The GENERIC kernel, instead of just using a direct ATA driver, was 
assembling a complex, memory-intensive, and compute-intensive layer 
cake of shims -- including the ata, ahci, da, and scbus drivers, 
not to mention GEOM -- to get to the SATA disk. Since the system I 
was trying to build has only one mass storage device -- a simple 
SSD -- and is tight on RAM, I'd rather go without bloating the 
kernel, slowing the system, or exposing myself to SCSI bugs by 
simply using an ATA driver. With all due respect for the hard work 
of the people who went to the trouble to create all of those shims, 
I hope that it remains possible to do this.

Other oddities:

1) The jove editor worked strangely because, in /etc/ttys, the 
terminal type was set to "xterm" instead of "cons25" by default. (I 
do not run a GUI on servers, so of course there will not be an 
xterm.) As a result, parts of lines kept vanishing from under my 
cursor. However, even after I modified /etc/ttys, I still saw some 
screen artifacts. The maintainer of the console driver should 
probably check it to see whether its termcap entry needs changing.
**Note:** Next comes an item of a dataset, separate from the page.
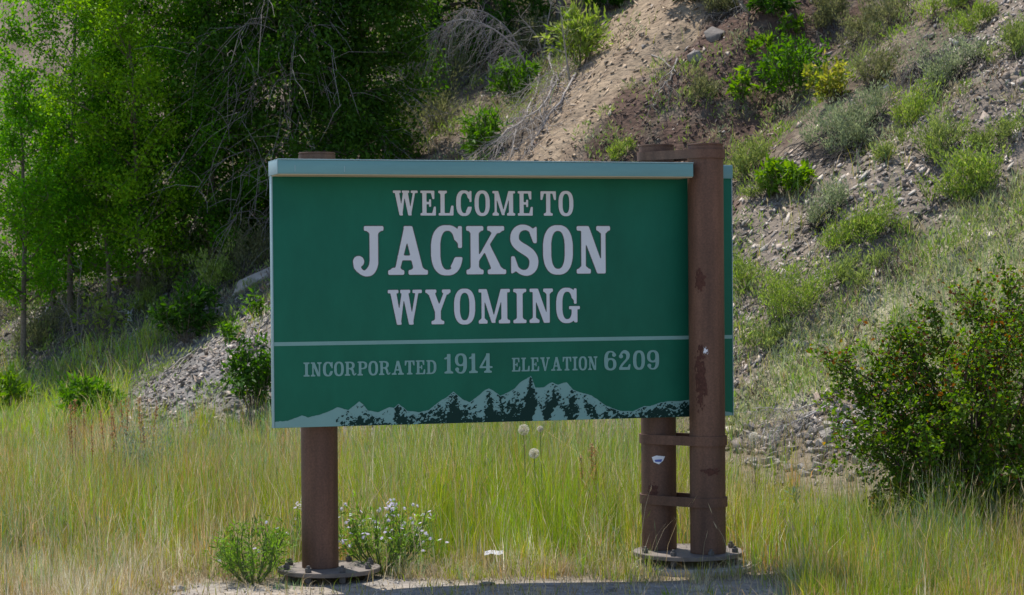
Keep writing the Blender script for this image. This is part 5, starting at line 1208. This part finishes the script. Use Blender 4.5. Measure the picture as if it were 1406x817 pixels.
# ------------------------------------------------------------------ foreground plants
def flower_plant(label, px, py, wpx, hpx, pal, n, seed, nfl, flcol, stems=22, leaf_px=9, name='aster_plant'):
    root, segs, Hh, Rr = leafy(label, px, py, wpx, hpx, pal, n, leaf_px, seed, name=name, cat='plant', aspect=0.2, stems=stems, upr=0.7, bark=(0.12, 0.16, 0.06))
    r = np.random.default_rng(seed+1); tips = [s[5] for s in segs]; P = []; D = []
    for i in range(nfl):
        c = tips[r.integers(0, len(tips))]+r.normal(0, 0.02, 3)+np.array([0, 0, 0.02])
        ax = unit(r.normal(0, 0.5, 3)+np.array([0, -0.5, 1.0])); e1 = unit(np.cross(ax, [1, 0.2, 0])); e2 = np.cross(ax, e1)
        for kx in range(9):
            a = kx/9*6.283; D.append(unit(e1*math.cos(a)+e2*math.sin(a)+ax*0.25)); P.append(c)
    if P:
        P = np.array(P); D = np.array(D); m = len(P)
        Vv, Ff = leaves_np(P, np.full(m, 0.015), np.full(m, 0.009), D, np.tile(np.array([[0, 0, 1.0]]), (m, 1))+0.01)
        o = mesh_np('flower_heads', Vv, Ff, M_petal, root, np.repeat(pal_mix(flcol, m, r, 0.08), 4, 0)); o['kind'] = 'stuff'
    return root
WF = [(0.72, 0.68, 0.78), (0.62, 0.56, 0.74), (0.78, 0.75, 0.80)]
WP = [(0.14, 0.26, 0.04), (0.19, 0.31, 0.06), (0.11, 0.21, 0.035)]
flower_plant('bushy aster with many small pale lilac flowers right of the left post', 528, 788, 130, 104, WP, 1900, 900, 130, WF, 26)
flower_plant('leafy green weed with a few lilac flowers left of the left post', 348, 800, 120, 92, WP, 1900, 910, 6, WF, 24, name='roadside_weed')
flower_plant('small aster sprig with white flowers close behind the left post', 408, 770, 60, 80, WP, 420, 920, 30, WF, 8)
clump('grey-green feathery sage plant standing in the meadow on the left', 195, 672, 62, 115, [(0.24, 0.29, 0.20), (0.28, 0.33, 0.24), (0.20, 0.25, 0.17)], 900, 921, name='sage_plant', cat='plant', deadn=0, bend=0.7)
clump('bright green weed in the grass left of the paired posts', 838, 752, 70, 62, [(0.16, 0.28, 0.04), (0.2, 0.32, 0.05), (0.13, 0.24, 0.04)], 420, 922, name='grass_tuft', cat='grass', deadn=0, wid=2.0)
clump('arching grass tuft at the foot of the paired posts', 893, 768, 50, 70, [(0.13, 0.20, 0.08), (0.16, 0.24, 0.10), (0.10, 0.17, 0.06)], 90, 923, name='grass_tuft', cat='grass', deadn=0, wid=1.3, bend=1.2)
clump('blue-green grass with upright heads in front of the berry shrub', 1270, 770, 190, 110, [(0.20, 0.28, 0.16), (0.24, 0.32, 0.19), (0.16, 0.24, 0.13)], 900, 924, name='grass_tuft', cat='grass', deadn=0, wid=1.1, bend=0.35)
clump('tall green grass clump at the lower left corner of the meadow', 60, 720, 120, 100, [(0.20, 0.26, 0.14), (0.24, 0.29, 0.18), (0.17, 0.22, 0.11)], 700, 925, name='grass_tuft', cat='grass', deadn=0, wid=1.0, bend=0.35)
leafy('single blue-green thistle stalk in the grass right of the posts', 1083, 738, 26, 72, [(0.16, 0.24, 0.15), (0.20, 0.28, 0.18), (0.12, 0.19, 0.11)], 90, 12, 930, name='thistle_stalk', cat='plant', stems=3, aspect=0.22, upr=0.9)

# salsify seed globes
def salsify(label, px, py, Yd, rad_px, seed):
    r = np.random.default_rng(seed); c = at_depth(float(px), float(py), Yd); k = Yd/FPX; R_ = rad_px*k
    g = np.array([c[0]+0.02, c[1]+0.03, float(terrain(c[0]+0.02, c[1]+0.03))])
    root = thing('salsify_seed_head', label, 'plant', g, 'salsify seed globes')
    T = Tubes(); kk = np.linspace(0, 1, 6)[:, None]; T.add(g+(c-g)*kk, np.full(6, 0.003), 5, (0.20, 0.24, 0.09)); T.build('stalk', M_twig, root)
    d = rand_dirs(90, r); S = Tubes()
    for v in d:
        S.add(np.array([c, c+v*R_*0.8]), np.array([0.0009, 0.0006]), 3, (0.75, 0.70, 0.58))
        e = unit(np.cross(v, r.normal(size=3))); f = np.cross(v, e)
        for a in range(5):
            w_ = unit(v*0.55+e*math.cos(a*1.257)+f*math.sin(a*1.257)); S.add(np.array([c+v*R_*0.78, c+v*R_*0.78+w_*R_*0.32]), np.array([0.0009, 0.0007]), 3, (0.85, 0.82, 0.74))
    S.build('seed_globe', M_petal, root)
salsify('fluffy seed globe just under the sign, upper one', 719, 590, 14.3, 8, 1)
salsify('fluffy seed globe under the sign, lower one', 733.5, 622.5, 13.9, 7.5, 2)
salsify('fluffy seed globe beside the stone heap right of the posts', 1035, 600, 14.8, 7, 3)
salsify('half-blown seed globe to the right of the two globes under the sign', 741.5, 589, 14.4, 4.5, 4)

# rust-coloured dock stalks
NTH = ['leftmost', 'second', 'third', 'fourth', 'fifth', 'sixth', 'seventh', 'eighth', 'ninth', 'tenth', 'eleventh', 'twelfth', 'rightmost']
r = np.random.default_rng(31)
dpx = sorted(95+110*r.random(13))+sorted(800+60*r.random(4))
for i in range(17):
    px = dpx[i]; g = at_depth(px, 500.0, 18.5+r.normal(0, 0.4) if i < 13 else 15.0+r.normal(0, 0.3)); g[2] = float(terrain(g[0], g[1])); k = g[1]/FPX
    if i < 13: lb = 'rust-brown dock stalk below the left scree, %s%s in the row' % (NTH[i], '' if i in (0, 12) else ' from the left')
    else: lb = 'rust-brown dock stalk under the sign, %s of the four there' % ('leftmost', 'second from left', 'third from left', 'rightmost')[i-13]
    root = thing('dock_stalk', lb, 'plant', g, 'dock stalks on the left' if i < 13 else 'dock stalks under the sign')
    Hh = (0.72 if i < 13 else 0.55)*(0.8+0.4*r.random()) if i < 17 else 0.4*(0.8+0.4*r.random())
    T = Tubes(); kk = np.linspace(0, 1, 6)[:, None]; top = g+np.array([r.normal(0, 0.05), r.normal(0, 0.05), Hh]); T.add(g+(top-g)*kk, np.linspace(0.004, 0.002, 6), 4, (0.28, 0.14, 0.06)); T.build('stalk', M_twig, root)
    n = 80; f = 0.62+0.4*r.random(n); P = g+(top-g)*f[:, None]+r.normal(0, 0.009, (n, 3))*(1.2-f*0.6)[:, None]
    Vv, Ff = leaves_np(P, 0.012+0.012*r.random(n), np.full(n, 0.012), rand_dirs(n, r), rand_dirs(n, r))
    mesh_np('seed_spike', Vv, Ff, M_dry, root, np.repeat(pal_mix([(0.46, 0.27, 0.13), (0.40, 0.22, 0.10), (0.50, 0.33, 0.18)], n, r, 0.15), 4, 0))

# a scrap of white litter in the grass
b = at_depth(678.0, 760.0, 13.0); bm = bmesh.new(); gz = float(terrain(b[0], b[1]))
pts = [(-0.058, 0, 0.0), (-0.02, 0.01, 0.012), (0.03, 0.0, 0.004), (0.058, 0.005, 0.012)]
low = [bm.verts.new((b[0]+x, b[1]-0.03+y, gz+0.085+z)) for x, y, z in pts]; upv = [bm.verts.new((b[0]+x*0.95, b[1]+0.03+y, gz+0.105+z*0.6)) for x, y, z in pts]
for i in range(3): bm.faces.new((low[i], low[i+1], upv[i+1], upv[i]))
gm = bmesh.ops.solidify(bm, geom=bm.faces[:], thickness=0.003)
tag(bm_obj('paper_scrap', bm, M_stick, None), 'scrap of white paper lying in the dry grass between the posts', 'litter')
2) I saw many warnings of lock order reversals under the GENERIC 
kernel, in particular in the file system code. These obviously 
should be fixed before release.

3) The installer offered to enable the TRIM command for the SSD, 
but the SSD I was using did not support it; I got a warning when I 
tried to use tunefs to turn it on.

4) The installer still used the old syntax for Internet addresses 
in /etc/rc.conf instead of the newer one (e.g. ifconfig_fxp0="inet 
192.168.1.1 netmask 255.255.255.0" instead of ipv4_addrs_fxp0="192.168.1.1/24")

For the most part, though, I was able to work around everything and 
produce a system that seems stable. Will be stress-testing it for 
the next several days to see how it holds up.